The AM signal was simulcast during the hours it was on the air. At 5:30 a.m., listeners of both stations heard the news and duck report. Another duck report was aired at 4:15 p.m. Monday through Saturday. Most of the rest of the FM programming consisted of the sort of musical shows normally associated with early FM radio: “Stereo Album Time,” “KADI Matinee,” “Melody Lingers On,” Candlelight and Silver,” “Lamplighter’s Serenade,” “Starlight Symphony,” and “For Dreamers Only.” News was broadcast hourly on both stations.

In late 1962, the stations were sold again to another broadcaster, Rodney Erickson, who owned interest in a station in Syracuse, N.Y. He resigned his job as president of a television distribution company to devote all of his time to his radio stations.
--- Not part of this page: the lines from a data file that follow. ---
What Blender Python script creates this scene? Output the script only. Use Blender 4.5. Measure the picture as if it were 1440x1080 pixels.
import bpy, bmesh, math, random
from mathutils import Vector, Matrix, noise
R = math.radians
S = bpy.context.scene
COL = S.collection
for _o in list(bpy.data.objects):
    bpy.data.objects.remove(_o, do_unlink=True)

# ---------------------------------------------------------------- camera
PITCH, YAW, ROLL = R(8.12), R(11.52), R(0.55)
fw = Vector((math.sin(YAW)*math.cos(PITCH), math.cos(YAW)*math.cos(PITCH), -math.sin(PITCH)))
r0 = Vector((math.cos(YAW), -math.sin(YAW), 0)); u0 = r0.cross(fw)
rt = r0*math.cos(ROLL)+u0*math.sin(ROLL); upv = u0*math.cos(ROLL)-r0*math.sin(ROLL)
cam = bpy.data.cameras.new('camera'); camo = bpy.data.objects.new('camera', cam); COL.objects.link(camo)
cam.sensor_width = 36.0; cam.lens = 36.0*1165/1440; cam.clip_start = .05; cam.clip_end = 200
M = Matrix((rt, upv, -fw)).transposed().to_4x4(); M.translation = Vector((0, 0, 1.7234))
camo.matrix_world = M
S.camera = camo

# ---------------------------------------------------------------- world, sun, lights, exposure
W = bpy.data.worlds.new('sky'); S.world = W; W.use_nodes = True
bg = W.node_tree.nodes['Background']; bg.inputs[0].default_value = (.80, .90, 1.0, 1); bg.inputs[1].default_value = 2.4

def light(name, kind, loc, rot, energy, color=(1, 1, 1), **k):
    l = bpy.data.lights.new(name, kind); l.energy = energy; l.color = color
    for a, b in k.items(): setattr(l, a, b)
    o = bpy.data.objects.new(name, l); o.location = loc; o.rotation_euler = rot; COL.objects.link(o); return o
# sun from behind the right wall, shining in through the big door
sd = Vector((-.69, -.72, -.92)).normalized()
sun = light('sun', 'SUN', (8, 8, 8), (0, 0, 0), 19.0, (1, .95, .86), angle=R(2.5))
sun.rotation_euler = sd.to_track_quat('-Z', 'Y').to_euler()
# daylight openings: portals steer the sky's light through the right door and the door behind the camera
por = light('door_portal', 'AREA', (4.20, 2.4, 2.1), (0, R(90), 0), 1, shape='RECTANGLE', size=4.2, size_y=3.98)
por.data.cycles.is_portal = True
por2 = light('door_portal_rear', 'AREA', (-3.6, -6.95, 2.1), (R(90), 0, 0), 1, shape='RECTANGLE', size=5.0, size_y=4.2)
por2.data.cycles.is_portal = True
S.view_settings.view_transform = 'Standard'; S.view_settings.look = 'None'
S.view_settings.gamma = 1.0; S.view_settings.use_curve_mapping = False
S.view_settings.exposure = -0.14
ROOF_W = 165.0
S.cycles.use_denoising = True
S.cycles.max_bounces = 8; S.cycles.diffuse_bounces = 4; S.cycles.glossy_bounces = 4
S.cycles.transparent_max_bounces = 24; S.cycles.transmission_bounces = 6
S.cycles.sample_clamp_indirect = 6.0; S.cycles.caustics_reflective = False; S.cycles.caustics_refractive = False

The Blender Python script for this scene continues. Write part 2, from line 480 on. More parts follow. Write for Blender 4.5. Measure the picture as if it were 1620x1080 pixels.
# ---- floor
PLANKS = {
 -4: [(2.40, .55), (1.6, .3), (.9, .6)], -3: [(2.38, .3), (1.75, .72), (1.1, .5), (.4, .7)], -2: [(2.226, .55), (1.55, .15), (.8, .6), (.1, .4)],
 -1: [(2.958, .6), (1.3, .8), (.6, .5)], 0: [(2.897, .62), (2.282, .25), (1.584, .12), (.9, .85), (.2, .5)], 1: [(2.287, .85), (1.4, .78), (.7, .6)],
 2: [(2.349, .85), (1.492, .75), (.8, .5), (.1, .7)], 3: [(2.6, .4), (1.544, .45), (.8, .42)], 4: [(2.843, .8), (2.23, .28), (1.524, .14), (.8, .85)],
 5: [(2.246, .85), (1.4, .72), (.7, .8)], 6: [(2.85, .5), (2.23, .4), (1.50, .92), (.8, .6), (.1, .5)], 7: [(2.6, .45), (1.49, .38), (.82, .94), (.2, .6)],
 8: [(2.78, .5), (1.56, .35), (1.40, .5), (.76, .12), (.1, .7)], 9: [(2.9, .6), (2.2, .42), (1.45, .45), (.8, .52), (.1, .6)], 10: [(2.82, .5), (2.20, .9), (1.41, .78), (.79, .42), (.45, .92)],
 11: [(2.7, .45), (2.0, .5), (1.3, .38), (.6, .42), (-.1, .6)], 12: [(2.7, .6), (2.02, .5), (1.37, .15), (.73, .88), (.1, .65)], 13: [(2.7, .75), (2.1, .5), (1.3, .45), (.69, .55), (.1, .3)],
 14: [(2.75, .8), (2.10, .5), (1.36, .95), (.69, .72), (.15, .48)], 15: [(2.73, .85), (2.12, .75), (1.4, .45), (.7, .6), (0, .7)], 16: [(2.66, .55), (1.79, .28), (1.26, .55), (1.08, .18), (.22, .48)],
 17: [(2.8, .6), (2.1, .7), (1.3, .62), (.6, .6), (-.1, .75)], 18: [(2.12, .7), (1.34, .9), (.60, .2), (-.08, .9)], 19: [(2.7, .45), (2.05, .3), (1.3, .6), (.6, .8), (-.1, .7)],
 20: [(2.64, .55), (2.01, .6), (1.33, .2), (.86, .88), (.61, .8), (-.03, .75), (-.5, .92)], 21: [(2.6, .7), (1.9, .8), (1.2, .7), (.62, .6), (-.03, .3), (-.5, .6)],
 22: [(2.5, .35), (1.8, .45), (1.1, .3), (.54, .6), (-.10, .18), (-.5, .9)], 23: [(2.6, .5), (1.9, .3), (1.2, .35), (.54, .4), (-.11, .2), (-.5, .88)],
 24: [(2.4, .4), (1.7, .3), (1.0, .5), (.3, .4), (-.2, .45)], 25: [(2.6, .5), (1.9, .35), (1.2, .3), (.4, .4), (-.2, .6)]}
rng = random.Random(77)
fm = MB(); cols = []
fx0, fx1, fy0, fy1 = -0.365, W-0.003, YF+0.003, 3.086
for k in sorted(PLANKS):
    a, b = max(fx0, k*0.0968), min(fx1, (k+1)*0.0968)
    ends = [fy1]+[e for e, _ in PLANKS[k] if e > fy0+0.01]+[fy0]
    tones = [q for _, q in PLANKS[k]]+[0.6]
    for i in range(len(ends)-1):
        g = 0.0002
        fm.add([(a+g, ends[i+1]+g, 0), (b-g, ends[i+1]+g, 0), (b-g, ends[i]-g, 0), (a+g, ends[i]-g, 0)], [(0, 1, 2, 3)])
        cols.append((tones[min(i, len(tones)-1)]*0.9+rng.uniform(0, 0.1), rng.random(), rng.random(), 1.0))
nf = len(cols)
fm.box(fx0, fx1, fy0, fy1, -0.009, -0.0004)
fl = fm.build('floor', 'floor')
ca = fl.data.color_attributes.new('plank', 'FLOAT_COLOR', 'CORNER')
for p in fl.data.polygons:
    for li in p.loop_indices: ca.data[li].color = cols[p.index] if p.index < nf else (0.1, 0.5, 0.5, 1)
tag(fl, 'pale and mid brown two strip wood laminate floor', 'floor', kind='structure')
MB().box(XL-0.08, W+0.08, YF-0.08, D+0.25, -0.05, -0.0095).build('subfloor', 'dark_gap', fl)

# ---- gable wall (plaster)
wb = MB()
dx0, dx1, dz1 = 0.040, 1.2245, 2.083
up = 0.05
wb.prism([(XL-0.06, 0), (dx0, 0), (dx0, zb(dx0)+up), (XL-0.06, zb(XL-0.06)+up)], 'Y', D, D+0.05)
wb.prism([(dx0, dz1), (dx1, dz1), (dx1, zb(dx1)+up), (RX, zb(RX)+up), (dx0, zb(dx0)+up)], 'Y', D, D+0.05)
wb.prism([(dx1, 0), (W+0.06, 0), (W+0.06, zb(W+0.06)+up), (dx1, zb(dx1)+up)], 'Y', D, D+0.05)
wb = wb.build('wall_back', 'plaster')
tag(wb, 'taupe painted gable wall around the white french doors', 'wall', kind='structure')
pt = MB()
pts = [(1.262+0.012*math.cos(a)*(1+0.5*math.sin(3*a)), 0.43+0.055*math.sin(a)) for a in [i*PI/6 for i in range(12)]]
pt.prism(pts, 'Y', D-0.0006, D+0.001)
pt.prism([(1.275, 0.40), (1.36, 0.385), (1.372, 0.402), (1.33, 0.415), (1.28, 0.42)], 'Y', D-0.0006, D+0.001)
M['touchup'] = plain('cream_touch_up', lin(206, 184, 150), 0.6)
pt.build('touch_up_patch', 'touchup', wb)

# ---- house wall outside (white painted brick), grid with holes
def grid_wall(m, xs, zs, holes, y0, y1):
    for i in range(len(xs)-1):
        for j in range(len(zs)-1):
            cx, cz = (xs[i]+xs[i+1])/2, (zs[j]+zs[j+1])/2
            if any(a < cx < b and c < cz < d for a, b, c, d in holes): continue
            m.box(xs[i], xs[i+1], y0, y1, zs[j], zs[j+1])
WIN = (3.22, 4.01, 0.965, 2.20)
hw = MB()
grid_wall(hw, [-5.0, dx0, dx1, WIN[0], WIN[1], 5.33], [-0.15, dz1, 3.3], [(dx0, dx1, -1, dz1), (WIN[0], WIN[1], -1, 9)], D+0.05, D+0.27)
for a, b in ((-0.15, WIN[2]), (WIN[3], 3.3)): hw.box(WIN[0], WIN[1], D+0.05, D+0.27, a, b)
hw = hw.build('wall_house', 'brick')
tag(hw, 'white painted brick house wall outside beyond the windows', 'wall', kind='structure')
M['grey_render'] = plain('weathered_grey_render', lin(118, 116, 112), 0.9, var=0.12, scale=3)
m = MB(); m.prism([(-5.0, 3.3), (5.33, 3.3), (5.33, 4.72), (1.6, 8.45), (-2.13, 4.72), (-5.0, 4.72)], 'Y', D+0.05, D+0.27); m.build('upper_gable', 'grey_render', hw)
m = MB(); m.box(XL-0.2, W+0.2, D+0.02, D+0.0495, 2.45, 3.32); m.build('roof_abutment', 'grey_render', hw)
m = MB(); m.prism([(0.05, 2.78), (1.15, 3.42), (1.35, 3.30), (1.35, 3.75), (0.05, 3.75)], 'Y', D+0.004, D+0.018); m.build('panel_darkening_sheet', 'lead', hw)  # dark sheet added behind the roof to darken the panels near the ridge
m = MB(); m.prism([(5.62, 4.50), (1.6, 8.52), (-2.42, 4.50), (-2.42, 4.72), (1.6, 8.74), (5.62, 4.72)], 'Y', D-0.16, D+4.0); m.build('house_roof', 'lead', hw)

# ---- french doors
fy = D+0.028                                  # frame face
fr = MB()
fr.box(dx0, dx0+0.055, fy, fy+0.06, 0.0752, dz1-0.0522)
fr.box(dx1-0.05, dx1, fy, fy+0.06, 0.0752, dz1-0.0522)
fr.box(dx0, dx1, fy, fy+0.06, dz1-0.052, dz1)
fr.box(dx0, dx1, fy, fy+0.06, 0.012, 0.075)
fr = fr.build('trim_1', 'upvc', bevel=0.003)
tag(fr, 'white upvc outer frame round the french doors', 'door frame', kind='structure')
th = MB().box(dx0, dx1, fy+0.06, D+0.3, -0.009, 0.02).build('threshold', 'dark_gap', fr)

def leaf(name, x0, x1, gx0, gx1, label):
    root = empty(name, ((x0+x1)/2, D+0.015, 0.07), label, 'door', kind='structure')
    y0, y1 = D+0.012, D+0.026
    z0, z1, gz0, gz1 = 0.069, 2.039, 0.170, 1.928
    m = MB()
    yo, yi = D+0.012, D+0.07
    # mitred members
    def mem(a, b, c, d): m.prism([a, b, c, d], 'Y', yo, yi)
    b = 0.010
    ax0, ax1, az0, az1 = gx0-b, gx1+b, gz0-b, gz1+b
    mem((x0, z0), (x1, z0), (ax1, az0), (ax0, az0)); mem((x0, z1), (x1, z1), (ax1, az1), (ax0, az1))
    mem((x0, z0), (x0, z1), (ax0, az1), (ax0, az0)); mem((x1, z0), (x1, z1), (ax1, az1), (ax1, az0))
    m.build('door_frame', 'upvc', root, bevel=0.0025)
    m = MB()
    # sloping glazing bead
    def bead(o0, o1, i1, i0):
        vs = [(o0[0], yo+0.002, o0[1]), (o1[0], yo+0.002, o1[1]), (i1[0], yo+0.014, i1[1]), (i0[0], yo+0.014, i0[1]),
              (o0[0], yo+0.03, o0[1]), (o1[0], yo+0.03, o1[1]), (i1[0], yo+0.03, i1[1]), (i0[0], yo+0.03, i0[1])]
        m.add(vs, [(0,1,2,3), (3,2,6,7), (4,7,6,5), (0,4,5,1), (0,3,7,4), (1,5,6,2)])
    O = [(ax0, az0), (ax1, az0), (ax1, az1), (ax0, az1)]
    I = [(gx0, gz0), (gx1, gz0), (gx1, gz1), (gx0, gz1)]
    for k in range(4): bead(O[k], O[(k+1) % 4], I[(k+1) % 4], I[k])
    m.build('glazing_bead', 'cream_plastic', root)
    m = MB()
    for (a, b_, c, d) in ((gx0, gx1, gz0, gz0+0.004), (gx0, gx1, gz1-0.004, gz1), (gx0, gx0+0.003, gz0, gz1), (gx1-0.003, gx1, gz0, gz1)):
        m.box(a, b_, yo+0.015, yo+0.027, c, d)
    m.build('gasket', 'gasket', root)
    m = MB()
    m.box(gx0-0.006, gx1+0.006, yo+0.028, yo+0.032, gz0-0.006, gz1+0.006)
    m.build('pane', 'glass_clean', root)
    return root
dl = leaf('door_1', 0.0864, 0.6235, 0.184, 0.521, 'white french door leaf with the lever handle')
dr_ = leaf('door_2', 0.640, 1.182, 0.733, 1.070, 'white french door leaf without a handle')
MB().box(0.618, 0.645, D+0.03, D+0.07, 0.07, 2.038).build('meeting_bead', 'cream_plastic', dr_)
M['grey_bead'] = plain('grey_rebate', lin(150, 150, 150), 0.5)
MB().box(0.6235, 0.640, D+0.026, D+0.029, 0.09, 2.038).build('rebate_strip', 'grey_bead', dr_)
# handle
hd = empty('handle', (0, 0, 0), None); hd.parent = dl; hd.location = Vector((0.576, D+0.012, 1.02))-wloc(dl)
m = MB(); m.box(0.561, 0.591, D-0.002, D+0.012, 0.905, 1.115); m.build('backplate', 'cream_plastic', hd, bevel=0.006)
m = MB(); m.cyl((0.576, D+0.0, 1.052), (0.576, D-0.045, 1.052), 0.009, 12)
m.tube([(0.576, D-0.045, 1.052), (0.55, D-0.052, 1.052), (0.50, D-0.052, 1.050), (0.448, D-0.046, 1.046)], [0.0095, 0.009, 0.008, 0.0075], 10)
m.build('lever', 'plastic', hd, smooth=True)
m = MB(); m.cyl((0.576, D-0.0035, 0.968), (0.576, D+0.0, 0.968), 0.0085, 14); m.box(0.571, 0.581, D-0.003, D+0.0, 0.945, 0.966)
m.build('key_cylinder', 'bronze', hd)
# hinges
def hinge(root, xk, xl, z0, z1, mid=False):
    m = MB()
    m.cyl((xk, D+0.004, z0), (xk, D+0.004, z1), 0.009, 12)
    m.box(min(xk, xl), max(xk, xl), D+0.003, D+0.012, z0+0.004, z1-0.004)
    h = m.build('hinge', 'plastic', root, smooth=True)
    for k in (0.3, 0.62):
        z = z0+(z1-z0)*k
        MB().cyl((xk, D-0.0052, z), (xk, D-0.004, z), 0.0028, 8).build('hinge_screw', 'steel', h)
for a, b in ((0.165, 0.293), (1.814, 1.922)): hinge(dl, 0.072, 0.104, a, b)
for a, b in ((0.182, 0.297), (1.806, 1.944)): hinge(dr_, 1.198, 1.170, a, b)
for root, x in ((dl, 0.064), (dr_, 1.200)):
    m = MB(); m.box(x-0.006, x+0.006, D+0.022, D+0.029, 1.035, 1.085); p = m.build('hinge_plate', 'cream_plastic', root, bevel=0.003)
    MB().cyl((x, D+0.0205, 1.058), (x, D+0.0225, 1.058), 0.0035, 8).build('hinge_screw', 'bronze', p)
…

Aubrey Williams took the job as manager of the local stations, but it appears, in retrospect, that Williams and Erickson were in over their heads. Employees of both stations sent a telegram to the F.C.C. on February 14, 1964, saying they would shut down the stations unless management paid all past-due and current wages in full. They made good on their threat the next day, and it was several days before management could get back on the air using temporary employees.

Williams told newspaper reporters the stations were two weeks in arrears on wages but negotiations were taking place to bring workers back.

KADI-FM remained off the air though, due to “technical difficulties.” There are conflicting reports in area newspapers and F.C.C. files regarding the life of KADI-FM after the shutdown, but according to F.C.C. files, authorization was granted to the owners to keep the station off the air through January 1966.

But on January 21, 1965, members of the International Brotherhood of Electrical Workers who worked at KADY walked out because they had not been paid in over a month. Owner Rodney Erickson ordered interim manager Homer Griffith to shut down the station so “financial reorganization” could take place.